Saturday, August 15, 2015

Who's That Girl?

It may surprise some of you that this is my first post about Mack Sennett's Bathing Beauties.  It may also surprise you that I am not going to write a general article about them.  I'll probably get around to one of those eventually.  What I want to talk about right now is the challenge of identifying some of the Bathing Beauties and the sometimes humorous misidentifications that have occurred over the years.

A large part of my Evans collection consists of over 100 arcade cards of Sennett's Bathing Beauties.  The photos were taken in 1917 and 1918, typically during a movie shoot.  Of course, I wanted to identify the women in the photos and started searching the internet.  Fortunately, most of the information I found was reliable, verifiable, and consistent.  I quickly learned who was who among the most common of the photos.  Marie Prevost, Mary Thurman, Marvel Rea, Myrtle Lind, Phyllis Haver, and Vera Stedman were among the most photographed.  Others proved a bit trickier.  It doesn't help that the photo reproduction on some of the cards are very poor.  In this example, a clearer picture might make it easier to tell just who she is:


She might be Gonda Durand, but I'm not willing to bet the farm on it.  Another issue is that some of these women aren't really Sennett Bathing Beauties.  Here's a card with Annette Kellerman.  Now, it's more than appropriate that the world famous swimmer, entertainer and designer of the one-piece bathing suit would be placed beside the other women who also had a great impact on the history of beachwear.  But, to my knowledge, she never appeared in a Mack Sennett film.

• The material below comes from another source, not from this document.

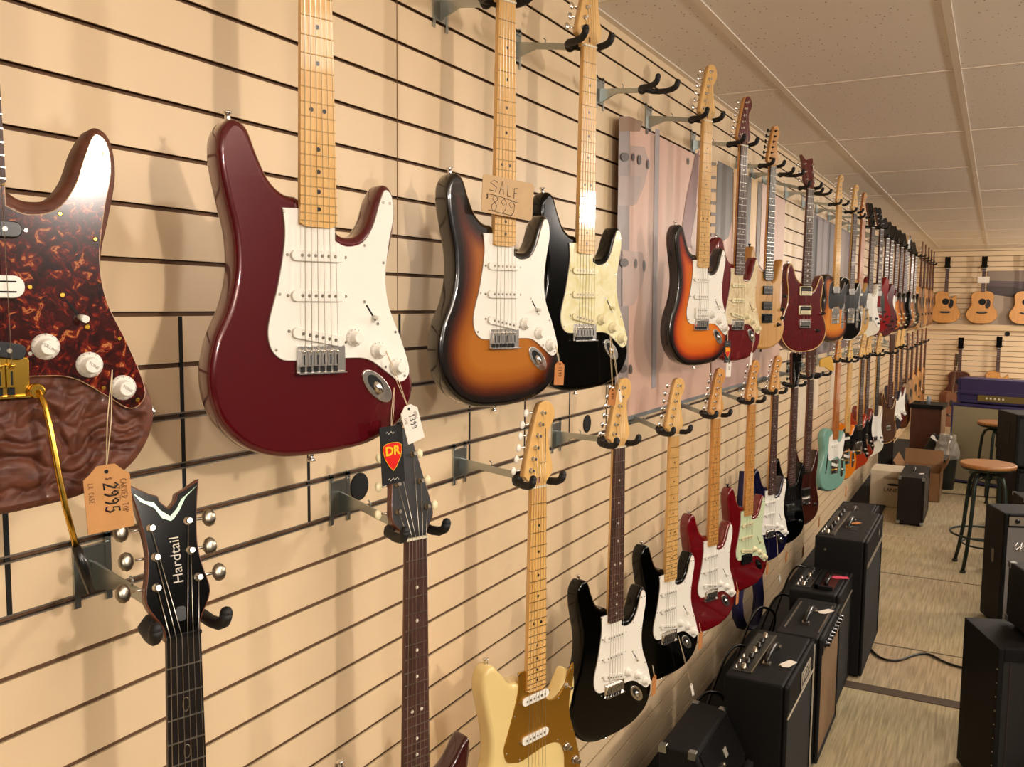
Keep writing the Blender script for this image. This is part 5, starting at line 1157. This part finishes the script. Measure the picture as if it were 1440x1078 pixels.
MB().prism(rrect(.03, .075, .01, 3), 0, .003, .001).build('side_latch', nickel, sv).matrix_basis = Matrix.Translation((-.252, .0, .38)) @ Matrix.Rotation(-pi / 2, 4, 'Z')
dk = amp('guitar_amplifier', 'black amplifier with rounded corners partly hidden behind the silver-panel amplifier', 1.50, 6.75, .5, .26, .50, radians(15), cover=tolex2, handle=False, corners=True)
cb = amp('speaker_cabinet', 'large worn black speaker cabinet at the lower right corner', 1.385, 3.65, .66, .31, .575, radians(22), cover=tolex, cloth=clothb, handle=False, ftop=.045, lip=.012, bev=.003, cat='speaker cabinet')
MB().box(-.29, -.287, -.152, -.149, .06, .53).build('inner_trim', mat('dull_red_trim', '#2c1a18', .6), cb)
for i in range(9): MB().lathe((-.331, -.15 + .0 * i, .10 + .05 * i), (-.5, -1, 0), [(0, .003), (.002, .002)], 6).build('staple', nickel, cb)
ta = amp('guitar_amplifier', 'small charcoal amplifier with silver cloth standing on the worn black cabinet', 1.40, 3.665, .44, .22, .235, radians(22), z0=.575, cover=tolex2, cloth=cloths, handle=False, corners=True, ftop=.055, bev=.018)
MB().box(-.20, .2, -.112, -.109, .187, .222).build('control_panel', panelk, ta); textmesh('lettering', '10', .026, piping, ta, face_mw(-.16, -.1125, .204), extrude=.0006)
# stools
def stool(x, y, label, h=.72, rz=0):
    r_ = empty('stool', (x, y, 0), rz, label, 'stool', 'industrial stools with round wooden seats')
    MB().lathe((0, 0, h - .028), (0, 0, 1), [(0, .160), (.004, .168), (.022, .170), (.028, .163)], 36).build('seat', wood('stool_seat', '#8f5c30', '#a8743e', .45, .2, (9, 60, 9), 2), r_)
    im = mat('green_grey_iron', '#2a332c', .4, .5)
    MB().lathe((0, 0, h - .045), (0, 0, 1), [(0, .150), (.016, .165), (.0175, .165)], 28).build('seat_pan', im, r_)
    MB().cyl((0, 0, h - .23), (0, 0, h - .04), .013, 12).cyl((0, 0, h - .11), (0, 0, h - .05), .03, 14).build('screw_post', im, r_)
    for k in range(4):
        g_ = pi / 4 + pi / 2 * k; c_, s_ = cos(g_), sin(g_)
        MB().tube([(a * c_, a * s_, b) for a, b in [(.025, h - .075), (.07, h - .07), (.105, h - .09), (.125, h - .14), (.135, h - .25), (.15, .28), (.175, .12), (.20, .012)]], .0125, 10).build('leg', im, r_)
        MB().cyl((.20 * c_, .20 * s_, 0), (.20 * c_, .20 * s_, .016), .018, 12).build('foot', blackp, r_)
    n_ = 36; MB().tube([(.205 * cos(2 * pi * i / n_), .205 * sin(2 * pi * i / n_), .24) for i in range(n_)], .0075, 8, closed=True).build('foot_ring', im, r_)
    MB().tube([(.13 * cos(2 * pi * i / n_), .13 * sin(2 * pi * i / n_), .17) for i in range(n_)], .006, 8, closed=True).build('brace_ring', im, r_)
    return r_
stool(1.07, 6.56, 'round wooden-topped iron stool standing in the aisle', .72, .2)
stool(1.13, 9.0, 'second wooden-topped stool in front of the purple cabinet', .72, .5)
# cables, tags on amplifiers
def cable(label, pts, r, name='power_cable', m=blackp):
    P_ = [Vector(p) for p in pts]; out = []
    for i in range(len(P_) - 1):
        p0, p1, p2, p3 = P_[max(i - 1, 0)], P_[i], P_[i + 1], P_[min(i + 2, len(P_) - 1)]
        for k in range(6):
            t_ = k / 6; out.append(.5 * (2 * p1 + (p2 - p0) * t_ + (2 * p0 - 5 * p1 + 4 * p2 - p3) * t_ ** 2 + (3 * p1 - p0 - 3 * p2 + p3) * t_ ** 3))
    out.append(P_[-1]); o = MB().tube(out, r, 8).build(name, m); tag(o, label, 'cable'); return o
cable('black power cable crossing the aisle floor', [(.50, 4.95, .008), (.62, 4.62, .008), (.72, 4.58, .008), (.84, 4.75, .008), (.98, 4.66, .008), (1.3, 4.62, .008)], .006)
for i in range(5):
    y_ = 2.9 + .42 * i; z_ = .10 + .03 * (i % 3)
    cable('black cable arching between the wall and the %s' % ['white-piped amplifier', 'tan cloth amplifier', 'near side of the red-recess amplifier', 'far side of the red-recess amplifier', 'tall amplifier cabinet'][i], [(.10, y_, .02), (.18, y_ + .10, z_ + .2), (.23, y_ + .2, z_ + .22), (.24, y_ + .30, z_ + .12), (.16, y_ + .34, .02)], .006)
def flat_tag(label, x, y, z, m, rz=0, k=1.0, string=None):
    o = MB(); c_ = [(-.032, -.013), (.022, -.016), (.036, 0), (.022, .016), (-.032, .013)]
    o.add([(a * k, b * k, 0) for a, b in c_] + [(a * k, b * k, .0015) for a, b in c_], [(4, 3, 2, 1, 0), (5, 6, 7, 8, 9)] + [(i, (i + 1) % 5, (i + 1) % 5 + 5, i + 5) for i in range(5)])
    o = o.build('price_tag', m, loc=(x, y, z), rotz=rz); tag(o, label, 'price tag')
    if string: MB().tube([(.034 * k, 0, .001), (.06 * k, .01, .02), string], .001, 5).build('string', cotton, o)
    return o
flat_tag('white price tag lying on the VOX combo amplifier'.replace('VOX ', 'white-piped '), .50, 3.02, .517, whitec, radians(250), 1.1, (.09, .02, .025))
flat_tag('white price tag on the tan cloth combo amplifier', .52, 3.66, .507, whitec, radians(240), 1.1, (.09, .02, .025))
flat_tag('pink price tag on the amplifier with the red recess', .505, 4.13, .517, pinkc, radians(200), 1.15)
flat_tag('brown price tag on the tall black amplifier cabinet', .50, 4.62, .662, kraft2, radians(240), 1.0, (.08, .02, .02))
flat_tag('white price tag on the low black amplifier', .38, 5.78, .457, whitec, radians(180), 1.2)
flat_tag('white price tag on the brown practice amplifier', .60, 7.78, .394, whitec, radians(60), .8)

for (a_, b_), s_ in zip([(5.9, 17), (10, 15.0), (13.3, 12.4)], ('VOLUME', 'TONE', 'TONE')):
    textmesh('lettering', s_, .0042, mat('faint_print', '#8a8070', .5), u1, face_mw(a_ / 100, -.0192, (b_ - 80) / 100, radians(-35)), extrude=.0001)
# unseen dark counter, added so the glossy black guitars reflect something dark
ct = empty('added_dark_counter', (2.15, 5.0, 0), 0, 'long dark counter added out of view for the glossy guitars to reflect', 'counter')
dkw = wood('counter_wood', '#1c120c', '#2a1c12', .5, .1)
MB().box(-.24, .24, -6, 6.5, .08, .92).build('carcass', dkw, ct); MB().box(-.20, .20, -5.9, 6.4, 0, .08).build('plinth', tolex, ct); MB().box(-.27, .27, -6.05, 6.55, .92, .96).build('counter_top', ebony, ct)
# ------------------------------------------------------------------ camera and light
f, yaw, pitch, roll = 1228.1, .50463, .092052, -.009905
fwd = Vector((-sin(yaw) * cos(pitch), cos(yaw) * cos(pitch), -sin(pitch))); r0 = Vector((cos(yaw), sin(yaw), 0)); d0 = fwd.cross(r0)
rt = r0 * cos(roll) + d0 * sin(roll); dn = -r0 * sin(roll) + d0 * cos(roll)
M = Matrix((rt, -dn, -fwd)).transposed().to_4x4(); M.translation = (CAMX, 0, CAMZ)
cd = bpy.data.cameras.new('camera'); cam = bpy.data.objects.new('camera', cd); C.objects.link(cam)
cam.matrix_world = M; cd.sensor_width = 36; cd.lens = f / 1440 * 36; cd.clip_start = .05; cd.clip_end = 60
bpy.context.scene.camera = cam
def bulb(loc, power, r, col):
    l = bpy.data.lights.new('bulb', 'POINT'); l.energy = power; l.color = col; l.shadow_soft_size = r
    o = bpy.data.objects.new('ceiling_bulb', l); C.objects.link(o); o.location = loc; return o
def panel(loc, power, col, sx, sy):  # added area light for fill, not a real fixture
    l = bpy.data.lights.new('panel', 'AREA'); l.shape = 'RECTANGLE'; l.size = sx; l.size_y = sy; l.energy = power; l.color = col
    o = bpy.data.objects.new('added_fill_light', l); C.objects.link(o); o.location = loc; return o
WARM = (1, .90, .79)
bulb((3.0, .35, 2.30), 128, .07, WARM)
bulb((3.0, -1.7, 2.30), 95, .12, WARM)
bulb((3.0, 3.3, 2.30), 92, .09, WARM)
bulb((3.0, 6.5, 2.30), 92, .09, WARM)
bulb((3.0, 9.8, 2.30), 92, .09, WARM)
bulb((3.0, 12.8, 2.30), 100, .09, WARM)
for y in (1.2, 4.9, 8.6, 12.0): panel((1.95, y, 2.585), 22, WARM, .6, 1.2)  # unseen fill lights added to brighten the floor and lower wall
w = bpy.data.worlds.new('world'); w.use_nodes = True; bpy.context.scene.world = w
w.node_tree.nodes['Background'].inputs[0].default_value = (1, .8, .6, 1); w.node_tree.nodes['Background'].inputs[1].default_value = .05
vs = bpy.context.scene.view_settings
vs.view_transform = 'Standard'; vs.look = 'None'; vs.exposure = 0; vs.gamma = 1; vs.use_curve_mapping = False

So far, I've probably managed to identify the women in about 90% of the cards in my collection.  Some may be eventually be identified at some point, while others will forever remain nameless.  But I will keep trying.

Now, I have made a few mistakes in some of my identifications.  These things happen.  But in doing research on the Bathing Beauties, I've been amazed and amused at some of the mistakes others have made.  Some of the mistakes I can understand.  It can be easy to mistake Marie Prevost for Mary Thurman, and visa versa, for example.  But others border on the bizarre.

The first, and maybe funniest, errors I came across on the internet was by another collector (I won't name names).  He was struggling to identify some of the women, so he asked for help from another collector.  It turns out that collector wasn't very good at it either, so he called in a third, supposedly more knowledgeble, collector.  Here's an example of what he came up with.  This young lady was identified as Myrtle Lind.


The next card he showed was this one:


This time the same women was (correctly) identified as Lillian Langston!

Sometimes no one seems to be able to decide who a Bathing Beauty is.  For example, this young lady has been identified at various times around the internet as Vera Stedman, Marie Prevost, Viola Dana (!), and Cecille Evans.


And the winner is: Cecille Evans (no relation to Nelson; and this is not one of his photographs).

But don't think this whole misidentification thing is a recent phenomenon.  One of the photos above has the name of the 2 women within it, Lillian Langston and Miss Anderson.  By Miss Anderson, it can be assume to mean Claire Anderson.  However, the woman on the right is not Miss Anderson, Claire or otherwise.  It's Edith Roberts.